Interesting that I was just at this same topic in class on Monday as well…
I take a decidedly less mathematically-intense approach than you do. You seem to have made the decision that one of the goals (standards?) for the class is that they understand (on an appropriate level) HOW a Fourier transform works. I have made the decision that for my class (which are non-science students) that they don’t need to know how it works, but what it tells us. The main concept, as I see it, is that I am switching from talking about ONLY pure tones to complex tones and that the majority of sounds we hear in our life are complex: meaning they contain more than one frequency component.

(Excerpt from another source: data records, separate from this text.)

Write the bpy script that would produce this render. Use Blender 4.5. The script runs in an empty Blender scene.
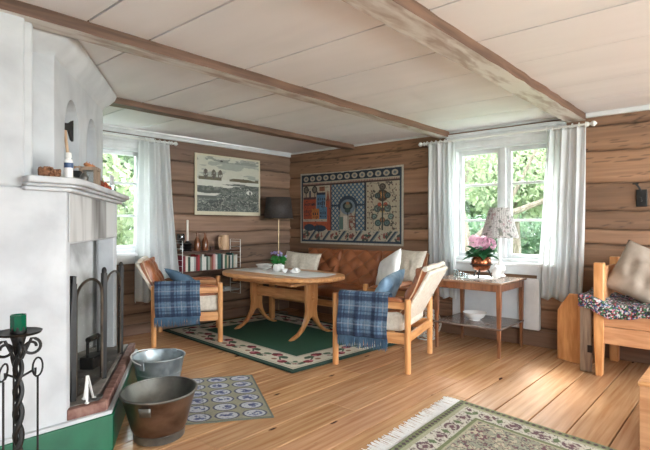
import bpy, bmesh, math, random
import numpy as np
from mathutils import Vector, Matrix, Euler
R = math.radians
random.seed(5); rng = np.random.default_rng(7)
S = bpy.context.scene
COL = S.collection

# ---------------------------------------------------------------- camera, sky, sun, big lights, exposure
cam = bpy.data.objects.new('camera', bpy.data.cameras.new('camera')); COL.objects.link(cam)
cam.location = (0, 0, 1.2); cam.rotation_euler = (R(90), 0, R(41.2 - 90))
cam.data.sensor_width = 36; cam.data.lens = 491 / 650 * 36; cam.data.clip_start = .05
S.camera = cam
S.view_settings.view_transform = 'Standard'; S.view_settings.look = 'None'
S.view_settings.gamma = 1; S.view_settings.use_curve_mapping = False
S.view_settings.exposure = 0.42
w = bpy.data.worlds.new('sky'); S.world = w; w.use_nodes = True
bg = w.node_tree.nodes['Background']; bg.inputs[0].default_value = (.90, .96, 1, 1); bg.inputs[1].default_value = 13.0
def sun(name, direction, strength, angle, color):
    l = bpy.data.lights.new(name, 'SUN'); l.energy = strength; l.angle = R(angle); l.color = color
    o = bpy.data.objects.new(name, l); COL.objects.link(o)
    o.rotation_euler = Vector(direction).to_track_quat('-Z', 'Y').to_euler(); return o
sun('sun', (-1.25, -.62, -1.35), 13.0, 15, (1, .97, .93))
def area(name, loc, direction, sx, sy, power, color=(1, 1, 1)):
    l = bpy.data.lights.new(name, 'AREA'); l.shape = 'RECTANGLE'; l.size = sx; l.size_y = sy; l.energy = power; l.color = color
    o = bpy.data.objects.new(name, l); COL.objects.link(o); o.location = loc
    o.rotation_euler = Vector(direction).to_track_quat('-Z', 'Z').to_euler(); return o
# added fill lamps, set in two made-up window openings behind the camera
area('added_fill_left', (-1.02, -1.9, 1.4), (1, .12, -.05), 1.6, 1.3, 60, (.88, .95, 1))
area('added_fill_back', (3.1, -3.32, 1.4), (.0, 1, -.0), 2.8, 1.3, 150, (.88, .95, 1))

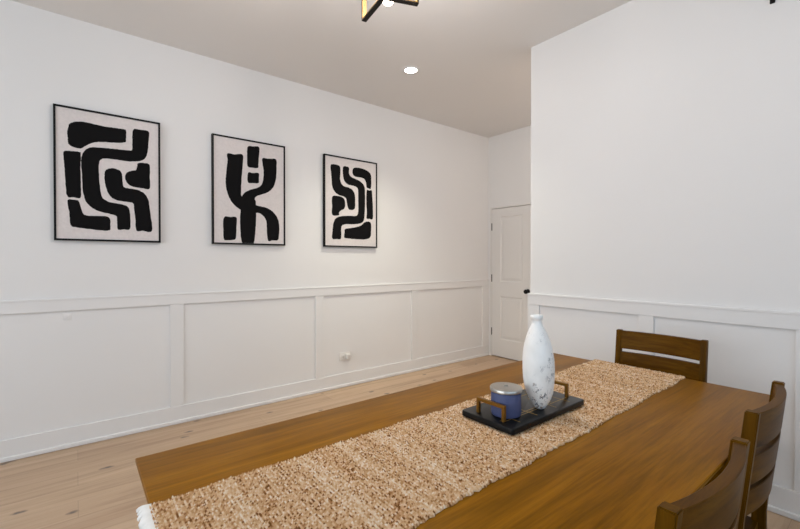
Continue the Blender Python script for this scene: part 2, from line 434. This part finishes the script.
# ------------------------------------------------------------------ ceiling lights
def downlight(x, y, label):
    t = thing('recessed_downlight', label, 'ceiling light', (x, y, H))
    b = lathe(bmesh.new(), [(.053, -.001), (.056, -.006), (.080, -.004), (.085, 0)], 48); obj('trim_ring', b, M['trim'], t, True)
    b = lathe(bmesh.new(), [(0, -.004), (.040, -.0035), (.0535, -.002)], 48); obj('lens', b, M['lamp'], t, True)
    return t
downlight(-2.827, 2.367, 'round lit recessed downlight in the ceiling near the recess with the door')

C0 = Vector((-1.494, 1.087)); dA = Vector((-.202, .031)); dB = Vector((.059, .151)).normalized() * .165
def chandelier():
    t = thing('ceiling_light', 'black and gold ceiling light of crossed open frames with lit bulb', 'ceiling light', (C0.x, C0.y, 2.5))
    top = .40
    for d, dz in ((dA, 0.), (dB, .0)):
        u = Vector((d.x, d.y, 0)); side = Vector((-d.y, d.x, 0)).normalized()
        zb, zt = dz, top - dz
        e = .006
        for nm, off, m in (('outer_frame', 0., 'iron'), ('inner_lining', .0045, 'gold')):
            un = u.normalized()
            L = u.length - off
            b = bmesh.new()
            pts = [un * L + Vector((0, 0, zb + off)), un * L + Vector((0, 0, zt - off)), -un * L + Vector((0, 0, zt - off)), -un * L + Vector((0, 0, zb + off))]
            w = .024 if off == 0 else .0225
            # closed loop of flat band
            rings = []
            for p in pts:
                sx = 1 if p.dot(un) > 0 else -1; sz = 1 if p.z > (zb + zt) / 2 else -1
                dv = (un * sx + Vector((0, 0, sz))) * (.002 if off == 0 else .0025)
                rings.append([b.verts.new(p + dv + side * w / 2), b.verts.new(p + dv - side * w / 2), b.verts.new(p - dv - side * w / 2), b.verts.new(p - dv + side * w / 2)])
            for i in range(4):
                A, B = rings[i], rings[(i + 1) % 4]
                for k in range(4): b.faces.new((A[k], A[(k + 1) % 4], B[(k + 1) % 4], B[k]))
            o = obj(nm, b, M[m], t)
            o['label'] = 'black outer band' if m == 'iron' else 'gold inner face of the band'
    b = lathe(bmesh.new(), [(0, .533), (.06, .533), (.06, .515), (.05, .508), (.009, .506), (.009, .20), (.03, .195), (.03, .165), (0, .163)], 32)
    obj('stem', b, M['iron'], t, True)
    base = Vector((-.030, .050))
    for k in (0, 2):
        a = k * PI / 2; x = base.x * math.cos(a) - base.y * math.sin(a); y = base.x * math.sin(a) + base.y * math.cos(a)
        b = bmesh.new(); tube(b, [(x * .3, y * .3, .182), (x * .75, y * .75, .176), (x, y, .155), (x, y, .105)], .006, 8)
        lathe(b, [(0, .135), (.015, .133), (.016, .09), (0, .088)], 20, (x, y))
        s = obj('socket_arm', b, M['iron'], t, True)
        b = lathe(bmesh.new(), [(0, 0), (.012, .003), (.022, .011), (.029, .024), (.030, .035), (.026, .05), (.018, .068), (.013, .085), (.0125, .094)], 28, (x, y))
        o = obj('bulb', b, M['bulb'], s, True); o['label'] = 'lit warm white bulb'
    return t
chandelier()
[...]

We want to have a understanding of what it can tell us so we can use this tool the rest of the semester. In my mind, the HOW it works takes away from what it tells us for this particular audience.
I guess I accept that for my students the transform remains a black box. I do have them work with the PhET simulation, but it is imperfect since you really can’t adjust phases.
Also, I don’t think the example of the tuning fork w/ pop can is wrong, but it seems to me to be potentially confusing or misleading to students, since you’re really demonstrating resonance but trying to connect it to spectral analysis. Of course, if you’re showing historical approaches to sound analysis (Koenig style resonators, e.g.) then it probably connects really well with students.
Always interesting to see your approach. Thanks for sharing!
I definitely want them to understand that it works and that it’s possible to do, but I don’t know if I’d go all the way to “how.” However, I certainly agree with you that it’s important that they know what to do with that information, once Audacity gives it to them.
I sort of understood what we learned in class, but I still don’t really get what you wanted us to understand from class. That Audacity matches up frequencies by analyzing the number of intersections on the graph? Or that Audacity meausures the area in between the different intersections to determine a frequency? And is it a formula that is doing that?
Thanks for the comment, Laura. Unfortunately, Audacity does neither the intersections approach, nor the red area area approach. However, what it does do is identical to the results you’d get with either of those. There is a formula, but I don’t think I’d hold you guys accountable for it.
Hi Andy. I really enjoyed reading about your approach here and how much you were able to give them ownership of the ideas. I hope that you are able to teach this course again in the near future so that there can be a revise and reflect post on how the sequence works out the second time.